The credit crunch that farmers like Gorade are experiencing — that too, in what looks to be a good monsoon year — comes even as the Maharashtra government has come out with a Rs 34,022-crore loan waiver scheme.

The Devendra Fadnavis administration’s decision to waive individual farm loans of up to Rs 1.5 lakh taken from cooperative and commercial banks — plus the direction given to extend Rs 10,000 in cash as an immediate advance — does not radically alter the picture. “The loan waiver is of no use to me, as I have outstanding dues of Rs 4 lakh with the Bank of Maharashtra,” notes Gorade. Nor does a Rs 10,000 cash loan help somebody growing a crop entailing much more investment than bajra (pearl millet) or soyabean. Gorade is, moreover, not eligible to receive this special loan, since the Reserve Bank of India (RBI) is yet to give the nod for extending it to defaulting farmers.

Gorade is planning to mortgage his tractor to obtain credit from private moneylenders. “If I am a defaulter with Bank of Maharashtra and the NDCCB has no money to lend, what option does a farmer like me have?

My immediate priority is to somehow ensure a decent grape crop and hope for better prices. In 2014- 15 and 2015-16, I realised Rs 60-70 per kg, but both were drought years. Last year’s crop was good, but prices crashed,” he adds.

In the neighbouring village of Kotamgaon in Niphad, Sanjay More has mortgaged his wife’s jewellery to borrow money for sowing soyabean and maize on his two acres. More has an outstanding loan of Rs 70,000 from the NDCCB. The Rs 1.5 lakh waiver should technically make him free from institutional debts. But the problem is that the NDCCB itself has no money to lend now. “In the last two years, I have taken loans totalling Rs 1 lakh from moneylenders. I have had to knock at their doors this time as well. The loan waiver has no meaning for me,” he points out. Like Gorade, More’s hopes are pinned on a good crop — and better prices.

For most Maharashtra farmers, drying up of institutional finance for kharif farming operations is what’s really hurting, even while political and media attention is on loan waivers. At the start of every crop season, farmers avail of short-term crop loans from commercial and cooperative banks. These are extended at a subsidised interest rate of 7 per cent interest, and go towards purchase of seed fertiliser and pesticides, and also paying for labour.

For the current kharif season, Maharashtra has set a crop loan target of Rs 40,547.20 crore, of which Rs 24,985.01 crore is to come from commercial banks, Rs 13,108.38 crore from DCCBs and the balance Rs 2,453.82 crore from regional rural banks. The cooperatives are the ones that reach out to small and marginal farmers, with their average loan size being much less compared to that of scheduled commercial banks.

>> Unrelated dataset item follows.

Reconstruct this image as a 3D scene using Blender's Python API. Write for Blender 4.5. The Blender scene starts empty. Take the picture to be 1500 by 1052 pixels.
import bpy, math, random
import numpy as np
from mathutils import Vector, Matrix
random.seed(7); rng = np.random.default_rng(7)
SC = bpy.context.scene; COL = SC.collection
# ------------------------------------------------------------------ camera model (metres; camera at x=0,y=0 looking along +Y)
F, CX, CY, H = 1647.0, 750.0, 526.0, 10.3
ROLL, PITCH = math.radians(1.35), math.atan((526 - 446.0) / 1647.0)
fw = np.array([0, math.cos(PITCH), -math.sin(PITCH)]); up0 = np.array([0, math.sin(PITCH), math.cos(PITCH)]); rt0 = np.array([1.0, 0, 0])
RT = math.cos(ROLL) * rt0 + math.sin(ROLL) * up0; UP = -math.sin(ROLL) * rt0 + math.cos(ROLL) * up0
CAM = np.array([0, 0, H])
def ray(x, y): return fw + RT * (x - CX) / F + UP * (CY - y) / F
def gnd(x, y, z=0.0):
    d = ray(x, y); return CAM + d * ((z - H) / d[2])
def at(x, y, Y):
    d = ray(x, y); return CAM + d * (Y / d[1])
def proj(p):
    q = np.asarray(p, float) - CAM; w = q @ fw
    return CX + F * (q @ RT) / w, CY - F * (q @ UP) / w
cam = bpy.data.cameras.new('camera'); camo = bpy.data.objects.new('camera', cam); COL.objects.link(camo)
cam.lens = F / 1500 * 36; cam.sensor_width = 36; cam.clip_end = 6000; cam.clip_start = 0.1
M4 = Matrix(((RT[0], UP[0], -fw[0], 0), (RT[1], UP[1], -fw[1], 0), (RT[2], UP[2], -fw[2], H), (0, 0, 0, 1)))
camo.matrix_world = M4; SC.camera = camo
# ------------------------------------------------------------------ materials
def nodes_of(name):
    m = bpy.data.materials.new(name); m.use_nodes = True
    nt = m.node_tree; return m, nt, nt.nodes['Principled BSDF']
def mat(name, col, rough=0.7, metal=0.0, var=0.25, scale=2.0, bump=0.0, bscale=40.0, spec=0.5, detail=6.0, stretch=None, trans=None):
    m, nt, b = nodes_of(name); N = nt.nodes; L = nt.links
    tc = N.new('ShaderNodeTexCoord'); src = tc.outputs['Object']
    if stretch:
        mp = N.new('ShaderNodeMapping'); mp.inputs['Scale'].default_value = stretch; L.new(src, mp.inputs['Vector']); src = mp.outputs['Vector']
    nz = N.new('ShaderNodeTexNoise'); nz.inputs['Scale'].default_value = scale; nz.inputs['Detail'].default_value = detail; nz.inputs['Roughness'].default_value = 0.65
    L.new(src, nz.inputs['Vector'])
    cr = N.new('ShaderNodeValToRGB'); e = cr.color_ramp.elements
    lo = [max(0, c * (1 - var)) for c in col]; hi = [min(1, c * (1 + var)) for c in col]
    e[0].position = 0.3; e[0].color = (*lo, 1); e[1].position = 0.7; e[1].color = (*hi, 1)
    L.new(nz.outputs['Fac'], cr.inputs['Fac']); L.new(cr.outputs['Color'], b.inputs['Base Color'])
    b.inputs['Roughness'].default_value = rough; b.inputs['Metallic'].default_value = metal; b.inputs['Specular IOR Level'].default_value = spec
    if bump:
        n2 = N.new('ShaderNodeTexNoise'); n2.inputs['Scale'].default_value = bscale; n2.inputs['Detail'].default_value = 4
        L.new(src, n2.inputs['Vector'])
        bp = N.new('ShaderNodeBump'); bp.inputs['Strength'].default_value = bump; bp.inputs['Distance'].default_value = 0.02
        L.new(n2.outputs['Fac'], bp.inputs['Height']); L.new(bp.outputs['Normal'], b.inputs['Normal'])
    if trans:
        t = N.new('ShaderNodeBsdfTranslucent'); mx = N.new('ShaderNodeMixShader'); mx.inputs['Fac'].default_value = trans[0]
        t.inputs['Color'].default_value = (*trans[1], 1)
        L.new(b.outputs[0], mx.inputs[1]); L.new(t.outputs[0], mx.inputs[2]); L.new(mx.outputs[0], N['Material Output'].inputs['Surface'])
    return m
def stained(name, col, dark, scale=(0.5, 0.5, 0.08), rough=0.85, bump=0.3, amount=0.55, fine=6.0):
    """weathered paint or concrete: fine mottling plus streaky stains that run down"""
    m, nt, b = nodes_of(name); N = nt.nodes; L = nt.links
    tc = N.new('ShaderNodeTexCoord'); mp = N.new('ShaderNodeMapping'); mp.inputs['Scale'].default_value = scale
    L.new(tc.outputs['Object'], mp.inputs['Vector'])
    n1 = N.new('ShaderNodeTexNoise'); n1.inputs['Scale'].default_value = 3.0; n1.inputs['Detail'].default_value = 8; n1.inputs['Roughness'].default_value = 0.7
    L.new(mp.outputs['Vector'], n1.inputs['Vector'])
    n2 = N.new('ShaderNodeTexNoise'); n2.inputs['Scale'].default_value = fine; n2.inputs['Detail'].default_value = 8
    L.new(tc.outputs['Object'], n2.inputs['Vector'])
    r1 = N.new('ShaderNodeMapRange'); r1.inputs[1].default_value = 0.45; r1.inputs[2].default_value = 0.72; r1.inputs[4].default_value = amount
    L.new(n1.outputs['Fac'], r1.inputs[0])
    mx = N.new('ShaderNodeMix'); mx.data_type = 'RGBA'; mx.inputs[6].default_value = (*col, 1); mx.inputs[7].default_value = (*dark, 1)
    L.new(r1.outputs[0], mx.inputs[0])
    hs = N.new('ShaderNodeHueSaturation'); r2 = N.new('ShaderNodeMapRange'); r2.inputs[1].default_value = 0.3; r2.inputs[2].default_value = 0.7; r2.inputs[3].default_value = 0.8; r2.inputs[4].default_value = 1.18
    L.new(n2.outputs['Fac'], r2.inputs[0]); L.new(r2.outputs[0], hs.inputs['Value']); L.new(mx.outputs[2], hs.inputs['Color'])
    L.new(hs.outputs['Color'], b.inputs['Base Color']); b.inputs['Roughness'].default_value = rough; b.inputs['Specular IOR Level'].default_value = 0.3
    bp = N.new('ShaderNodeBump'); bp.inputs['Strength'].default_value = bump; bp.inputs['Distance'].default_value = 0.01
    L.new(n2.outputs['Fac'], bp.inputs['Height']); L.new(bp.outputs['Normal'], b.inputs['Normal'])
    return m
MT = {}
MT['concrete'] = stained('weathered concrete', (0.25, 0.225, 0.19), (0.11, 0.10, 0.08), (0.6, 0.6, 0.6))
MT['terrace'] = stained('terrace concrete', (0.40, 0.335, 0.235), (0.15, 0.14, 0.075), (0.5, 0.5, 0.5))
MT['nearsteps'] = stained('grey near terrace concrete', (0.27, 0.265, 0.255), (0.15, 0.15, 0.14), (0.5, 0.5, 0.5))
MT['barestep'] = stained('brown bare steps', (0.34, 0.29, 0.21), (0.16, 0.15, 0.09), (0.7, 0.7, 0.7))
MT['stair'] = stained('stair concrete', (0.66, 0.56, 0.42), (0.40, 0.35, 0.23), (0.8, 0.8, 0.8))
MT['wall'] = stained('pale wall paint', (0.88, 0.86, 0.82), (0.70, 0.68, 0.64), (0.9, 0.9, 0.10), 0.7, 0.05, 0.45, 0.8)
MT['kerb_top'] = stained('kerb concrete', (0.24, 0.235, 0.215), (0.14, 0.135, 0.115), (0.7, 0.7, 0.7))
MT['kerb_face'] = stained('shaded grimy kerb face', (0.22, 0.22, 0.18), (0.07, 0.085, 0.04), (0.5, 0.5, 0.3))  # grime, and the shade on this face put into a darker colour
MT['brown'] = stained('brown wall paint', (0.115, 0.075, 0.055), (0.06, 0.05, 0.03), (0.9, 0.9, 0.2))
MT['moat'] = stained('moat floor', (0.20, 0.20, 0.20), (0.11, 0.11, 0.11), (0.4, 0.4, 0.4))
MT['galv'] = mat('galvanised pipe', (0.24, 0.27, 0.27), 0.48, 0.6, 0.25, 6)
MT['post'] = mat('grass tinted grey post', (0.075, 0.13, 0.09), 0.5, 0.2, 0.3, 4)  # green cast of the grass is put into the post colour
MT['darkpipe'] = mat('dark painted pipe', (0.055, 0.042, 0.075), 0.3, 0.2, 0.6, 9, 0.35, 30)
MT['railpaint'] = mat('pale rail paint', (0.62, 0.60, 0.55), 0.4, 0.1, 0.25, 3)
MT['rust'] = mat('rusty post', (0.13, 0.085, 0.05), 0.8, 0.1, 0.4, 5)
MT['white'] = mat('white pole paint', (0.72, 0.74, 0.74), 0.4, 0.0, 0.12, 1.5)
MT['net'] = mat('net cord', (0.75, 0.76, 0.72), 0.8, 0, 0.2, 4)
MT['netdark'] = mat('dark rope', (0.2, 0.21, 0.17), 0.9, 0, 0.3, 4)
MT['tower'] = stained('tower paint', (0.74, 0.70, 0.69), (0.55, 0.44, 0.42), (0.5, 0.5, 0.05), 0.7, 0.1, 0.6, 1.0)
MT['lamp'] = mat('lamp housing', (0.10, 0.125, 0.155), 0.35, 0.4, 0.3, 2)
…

The current credit crunch is largely about DCCBs — their inability to lend, particularly after demonetisation.

Just three days after the November 8 decision to withdraw all existing Rs 500 and Rs 1000 denomination currency, these banks were barred by the RBI from both accepting and exchanging the outlawed notes.

The official reason given was that they did not have fool-proof KYC (know-your-customer) verification systems in place, making them potential avenues for illicit cash deposits.

As a result, the DCCBs in Maharashtra alone were saddled with Rs 4,311.79 crore of old notes deposited during the three days, which they couldn’t exchange for new re-monetised currency.

The NDCCB alone had Rs 342.60 crore of such notes. “If we could neither exchange the old notes nor earn interest on those deposits, from where was the money to come for disbursal of fresh crop loans?”, asks Narendra Darade, chairman of the bank. The DCCBs were further hit because of farmers not being able to repay loans following the price crash across crops — for which, too, Darade laid the blame on demonetisation. On June 20, the Union government finally announced that cooperative banks would be allowed to exchange the demonetised notes with the RBI. But the latter is yet to issue directions to DCCBs on the modalities of such exchange.

The ultimate loser from all this has been the farmer, who suffered from low prices following demonetisation. Now, he is suffering from an unprecedented credit crunch even in a normal monsoon year.